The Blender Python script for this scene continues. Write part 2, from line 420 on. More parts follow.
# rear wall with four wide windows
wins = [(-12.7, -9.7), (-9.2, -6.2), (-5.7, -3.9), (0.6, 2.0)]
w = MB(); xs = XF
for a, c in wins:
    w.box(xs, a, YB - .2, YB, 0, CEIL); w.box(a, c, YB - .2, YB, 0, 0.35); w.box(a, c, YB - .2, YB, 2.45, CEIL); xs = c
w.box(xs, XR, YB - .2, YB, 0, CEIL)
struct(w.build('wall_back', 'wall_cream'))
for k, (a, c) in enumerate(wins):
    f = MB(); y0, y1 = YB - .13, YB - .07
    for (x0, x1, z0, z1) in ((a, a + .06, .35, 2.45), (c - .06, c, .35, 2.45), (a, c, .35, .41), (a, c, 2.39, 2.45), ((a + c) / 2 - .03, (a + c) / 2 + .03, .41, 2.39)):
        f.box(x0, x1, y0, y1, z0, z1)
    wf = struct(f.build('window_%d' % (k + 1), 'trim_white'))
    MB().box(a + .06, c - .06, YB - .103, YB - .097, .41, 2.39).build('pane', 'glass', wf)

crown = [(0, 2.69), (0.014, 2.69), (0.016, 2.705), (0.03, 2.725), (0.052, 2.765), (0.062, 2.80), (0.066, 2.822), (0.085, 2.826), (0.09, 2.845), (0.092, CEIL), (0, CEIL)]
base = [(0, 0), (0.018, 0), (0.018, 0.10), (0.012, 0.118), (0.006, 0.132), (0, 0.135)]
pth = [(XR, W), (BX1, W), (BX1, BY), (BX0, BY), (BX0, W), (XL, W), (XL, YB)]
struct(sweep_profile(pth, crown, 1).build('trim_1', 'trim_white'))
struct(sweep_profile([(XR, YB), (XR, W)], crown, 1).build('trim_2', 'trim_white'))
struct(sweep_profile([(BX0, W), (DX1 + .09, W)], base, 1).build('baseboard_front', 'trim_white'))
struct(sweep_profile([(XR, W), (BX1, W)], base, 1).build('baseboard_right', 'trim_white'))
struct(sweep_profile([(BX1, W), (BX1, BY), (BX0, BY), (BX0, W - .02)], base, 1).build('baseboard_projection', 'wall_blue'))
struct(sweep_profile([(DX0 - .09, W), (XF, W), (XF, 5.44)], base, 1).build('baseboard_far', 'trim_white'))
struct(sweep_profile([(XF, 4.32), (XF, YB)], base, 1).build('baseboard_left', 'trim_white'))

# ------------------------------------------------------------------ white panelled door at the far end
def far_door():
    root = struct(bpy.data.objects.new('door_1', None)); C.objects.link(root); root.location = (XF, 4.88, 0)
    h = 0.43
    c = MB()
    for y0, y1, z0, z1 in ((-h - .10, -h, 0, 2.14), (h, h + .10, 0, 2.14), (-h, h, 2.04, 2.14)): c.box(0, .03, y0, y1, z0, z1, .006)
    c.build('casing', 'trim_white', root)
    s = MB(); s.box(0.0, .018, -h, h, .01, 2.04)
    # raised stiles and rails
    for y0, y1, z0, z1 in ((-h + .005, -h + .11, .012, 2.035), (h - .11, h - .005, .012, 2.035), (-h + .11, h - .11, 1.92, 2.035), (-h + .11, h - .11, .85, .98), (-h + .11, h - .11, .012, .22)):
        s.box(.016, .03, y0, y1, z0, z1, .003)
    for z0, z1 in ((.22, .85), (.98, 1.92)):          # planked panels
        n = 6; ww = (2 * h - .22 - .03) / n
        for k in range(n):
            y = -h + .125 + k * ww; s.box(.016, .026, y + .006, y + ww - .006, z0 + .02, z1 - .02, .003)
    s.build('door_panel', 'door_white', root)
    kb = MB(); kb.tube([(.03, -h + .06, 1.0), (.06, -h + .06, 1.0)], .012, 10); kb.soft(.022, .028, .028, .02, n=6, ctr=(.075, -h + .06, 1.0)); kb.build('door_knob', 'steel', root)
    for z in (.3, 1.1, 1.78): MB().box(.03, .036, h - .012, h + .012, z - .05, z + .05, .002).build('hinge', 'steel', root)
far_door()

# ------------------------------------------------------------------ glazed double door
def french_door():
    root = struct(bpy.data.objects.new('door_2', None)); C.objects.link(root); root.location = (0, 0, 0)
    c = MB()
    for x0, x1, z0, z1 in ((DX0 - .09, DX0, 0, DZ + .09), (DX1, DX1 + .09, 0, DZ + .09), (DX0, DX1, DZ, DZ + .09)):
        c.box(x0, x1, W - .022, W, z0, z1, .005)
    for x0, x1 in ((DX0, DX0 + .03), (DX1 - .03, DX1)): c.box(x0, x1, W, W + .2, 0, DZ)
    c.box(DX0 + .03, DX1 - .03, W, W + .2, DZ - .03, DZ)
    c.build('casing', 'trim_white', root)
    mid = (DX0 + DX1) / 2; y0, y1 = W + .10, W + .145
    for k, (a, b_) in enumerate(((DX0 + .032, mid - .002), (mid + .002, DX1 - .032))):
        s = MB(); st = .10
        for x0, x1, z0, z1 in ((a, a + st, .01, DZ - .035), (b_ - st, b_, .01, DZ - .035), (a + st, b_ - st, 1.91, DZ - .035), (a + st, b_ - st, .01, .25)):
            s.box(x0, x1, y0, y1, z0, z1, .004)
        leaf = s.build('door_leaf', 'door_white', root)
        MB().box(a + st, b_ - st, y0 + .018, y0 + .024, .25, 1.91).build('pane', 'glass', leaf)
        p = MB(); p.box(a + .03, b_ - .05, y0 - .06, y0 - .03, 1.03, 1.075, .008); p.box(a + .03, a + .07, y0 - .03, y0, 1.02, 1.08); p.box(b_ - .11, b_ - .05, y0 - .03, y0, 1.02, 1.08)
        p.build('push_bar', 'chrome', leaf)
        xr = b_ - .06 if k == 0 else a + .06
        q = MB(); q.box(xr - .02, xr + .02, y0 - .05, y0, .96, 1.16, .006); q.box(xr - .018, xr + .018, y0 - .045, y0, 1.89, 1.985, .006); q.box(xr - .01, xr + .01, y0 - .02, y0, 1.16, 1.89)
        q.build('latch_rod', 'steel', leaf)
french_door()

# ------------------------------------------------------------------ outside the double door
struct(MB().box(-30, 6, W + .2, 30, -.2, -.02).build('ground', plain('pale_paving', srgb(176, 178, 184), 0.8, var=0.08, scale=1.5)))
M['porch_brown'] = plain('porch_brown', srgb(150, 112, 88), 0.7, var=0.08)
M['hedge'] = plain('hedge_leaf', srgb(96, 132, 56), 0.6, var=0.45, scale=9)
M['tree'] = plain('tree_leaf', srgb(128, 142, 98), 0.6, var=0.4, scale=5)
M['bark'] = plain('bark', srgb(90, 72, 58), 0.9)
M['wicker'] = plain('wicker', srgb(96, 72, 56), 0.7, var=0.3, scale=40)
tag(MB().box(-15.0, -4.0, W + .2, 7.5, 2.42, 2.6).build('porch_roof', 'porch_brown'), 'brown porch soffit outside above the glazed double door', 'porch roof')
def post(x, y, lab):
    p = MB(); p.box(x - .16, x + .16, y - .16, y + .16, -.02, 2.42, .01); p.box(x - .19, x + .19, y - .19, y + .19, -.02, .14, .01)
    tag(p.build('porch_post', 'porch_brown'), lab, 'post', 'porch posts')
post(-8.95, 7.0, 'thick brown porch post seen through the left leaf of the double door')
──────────
▶ [Goal]:
Copy out the whole listing exactly as written.

▶ [Task result]:
The Blender Python script for this scene continues. Write part 2, from line 420 on. More parts follow.
# rear wall with four wide windows
wins = [(-12.7, -9.7), (-9.2, -6.2), (-5.7, -3.9), (0.6, 2.0)]
w = MB(); xs = XF
for a, c in wins:
    w.box(xs, a, YB - .2, YB, 0, CEIL); w.box(a, c, YB - .2, YB, 0, 0.35); w.box(a, c, YB - .2, YB, 2.45, CEIL); xs = c
w.box(xs, XR, YB - .2, YB, 0, CEIL)
struct(w.build('wall_back', 'wall_cream'))
for k, (a, c) in enumerate(wins):
    f = MB(); y0, y1 = YB - .13, YB - .07
    for (x0, x1, z0, z1) in ((a, a + .06, .35, 2.45), (c - .06, c, .35, 2.45), (a, c, .35, .41), (a, c, 2.39, 2.45), ((a + c) / 2 - .03, (a + c) / 2 + .03, .41, 2.39)):
        f.box(x0, x1, y0, y1, z0, z1)
    wf = struct(f.build('window_%d' % (k + 1), 'trim_white'))
    MB().box(a + .06, c - .06, YB - .103, YB - .097, .41, 2.39).build('pane', 'glass', wf)

crown = [(0, 2.69), (0.014, 2.69), (0.016, 2.705), (0.03, 2.725), (0.052, 2.765), (0.062, 2.80), (0.066, 2.822), (0.085, 2.826), (0.09, 2.845), (0.092, CEIL), (0, CEIL)]
base = [(0, 0), (0.018, 0), (0.018, 0.10), (0.012, 0.118), (0.006, 0.132), (0, 0.135)]
pth = [(XR, W), (BX1, W), (BX1, BY), (BX0, BY), (BX0, W), (XL, W), (XL, YB)]
struct(sweep_profile(pth, crown, 1).build('trim_1', 'trim_white'))
struct(sweep_profile([(XR, YB), (XR, W)], crown, 1).build('trim_2', 'trim_white'))
struct(sweep_profile([(BX0, W), (DX1 + .09, W)], base, 1).build('baseboard_front', 'trim_white'))
struct(sweep_profile([(XR, W), (BX1, W)], base, 1).build('baseboard_right', 'trim_white'))
struct(sweep_profile([(BX1, W), (BX1, BY), (BX0, BY), (BX0, W - .02)], base, 1).build('baseboard_projection', 'wall_blue'))
struct(sweep_profile([(DX0 - .09, W), (XF, W), (XF, 5.44)], base, 1).build('baseboard_far', 'trim_white'))
struct(sweep_profile([(XF, 4.32), (XF, YB)], base, 1).build('baseboard_left', 'trim_white'))

# ------------------------------------------------------------------ white panelled door at the far end
def far_door():
    root = struct(bpy.data.objects.new('door_1', None)); C.objects.link(root); root.location = (XF, 4.88, 0)
    h = 0.43
    c = MB()
    for y0, y1, z0, z1 in ((-h - .10, -h, 0, 2.14), (h, h + .10, 0, 2.14), (-h, h, 2.04, 2.14)): c.box(0, .03, y0, y1, z0, z1, .006)
    c.build('casing', 'trim_white', root)
    s = MB(); s.box(0.0, .018, -h, h, .01, 2.04)
    # raised stiles and rails
    for y0, y1, z0, z1 in ((-h + .005, -h + .11, .012, 2.035), (h - .11, h - .005, .012, 2.035), (-h + .11, h - .11, 1.92, 2.035), (-h + .11, h - .11, .85, .98), (-h + .11, h - .11, .012, .22)):
        s.box(.016, .03, y0, y1, z0, z1, .003)
    for z0, z1 in ((.22, .85), (.98, 1.92)):          # planked panels
        n = 6; ww = (2 * h - .22 - .03) / n
        for k in range(n):
            y = -h + .125 + k * ww; s.box(.016, .026, y + .006, y + ww - .006, z0 + .02, z1 - .02, .003)
    s.build('door_panel', 'door_white', root)
    kb = MB(); kb.tube([(.03, -h + .06, 1.0), (.06, -h + .06, 1.0)], .012, 10); kb.soft(.022, .028, .028, .02, n=6, ctr=(.075, -h + .06, 1.0)); kb.build('door_knob', 'steel', root)
    for z in (.3, 1.1, 1.78): MB().box(.03, .036, h - .012, h + .012, z - .05, z + .05, .002).build('hinge', 'steel', root)
far_door()

# ------------------------------------------------------------------ glazed double door
def french_door():
    root = struct(bpy.data.objects.new('door_2', None)); C.objects.link(root); root.location = (0, 0, 0)
    c = MB()
    for x0, x1, z0, z1 in ((DX0 - .09, DX0, 0, DZ + .09), (DX1, DX1 + .09, 0, DZ + .09), (DX0, DX1, DZ, DZ + .09)):
        c.box(x0, x1, W - .022, W, z0, z1, .005)
    for x0, x1 in ((DX0, DX0 + .03), (DX1 - .03, DX1)): c.box(x0, x1, W, W + .2, 0, DZ)
    c.box(DX0 + .03, DX1 - .03, W, W + .2, DZ - .03, DZ)
    c.build('casing', 'trim_white', root)
    mid = (DX0 + DX1) / 2; y0, y1 = W + .10, W + .145
    for k, (a, b_) in enumerate(((DX0 + .032, mid - .002), (mid + .002, DX1 - .032))):
        s = MB(); st = .10
        for x0, x1, z0, z1 in ((a, a + st, .01, DZ - .035), (b_ - st, b_, .01, DZ - .035), (a + st, b_ - st, 1.91, DZ - .035), (a + st, b_ - st, .01, .25)):
            s.box(x0, x1, y0, y1, z0, z1, .004)
        leaf = s.build('door_leaf', 'door_white', root)
        MB().box(a + st, b_ - st, y0 + .018, y0 + .024, .25, 1.91).build('pane', 'glass', leaf)
        p = MB(); p.box(a + .03, b_ - .05, y0 - .06, y0 - .03, 1.03, 1.075, .008); p.box(a + .03, a + .07, y0 - .03, y0, 1.02, 1.08); p.box(b_ - .11, b_ - .05, y0 - .03, y0, 1.02, 1.08)
        p.build('push_bar', 'chrome', leaf)
        xr = b_ - .06 if k == 0 else a + .06
        q = MB(); q.box(xr - .02, xr + .02, y0 - .05, y0, .96, 1.16, .006); q.box(xr - .018, xr + .018, y0 - .045, y0, 1.89, 1.985, .006); q.box(xr - .01, xr + .01, y0 - .02, y0, 1.16, 1.89)
        q.build('latch_rod', 'steel', leaf)
french_door()

# ------------------------------------------------------------------ outside the double door
struct(MB().box(-30, 6, W + .2, 30, -.2, -.02).build('ground', plain('pale_paving', srgb(176, 178, 184), 0.8, var=0.08, scale=1.5)))
M['porch_brown'] = plain('porch_brown', srgb(150, 112, 88), 0.7, var=0.08)
M['hedge'] = plain('hedge_leaf', srgb(96, 132, 56), 0.6, var=0.45, scale=9)
M['tree'] = plain('tree_leaf', srgb(128, 142, 98), 0.6, var=0.4, scale=5)
M['bark'] = plain('bark', srgb(90, 72, 58), 0.9)
M['wicker'] = plain('wicker', srgb(96, 72, 56), 0.7, var=0.3, scale=40)
tag(MB().box(-15.0, -4.0, W + .2, 7.5, 2.42, 2.6).build('porch_roof', 'porch_brown'), 'brown porch soffit outside above the glazed double door', 'porch roof')
def post(x, y, lab):
    p = MB(); p.box(x - .16, x + .16, y - .16, y + .16, -.02, 2.42, .01); p.box(x - .19, x + .19, y - .19, y + .19, -.02, .14, .01)
    tag(p.build('porch_post', 'porch_brown'), lab, 'post', 'porch posts')
post(-8.95, 7.0, 'thick brown porch post seen through the left leaf of the double door')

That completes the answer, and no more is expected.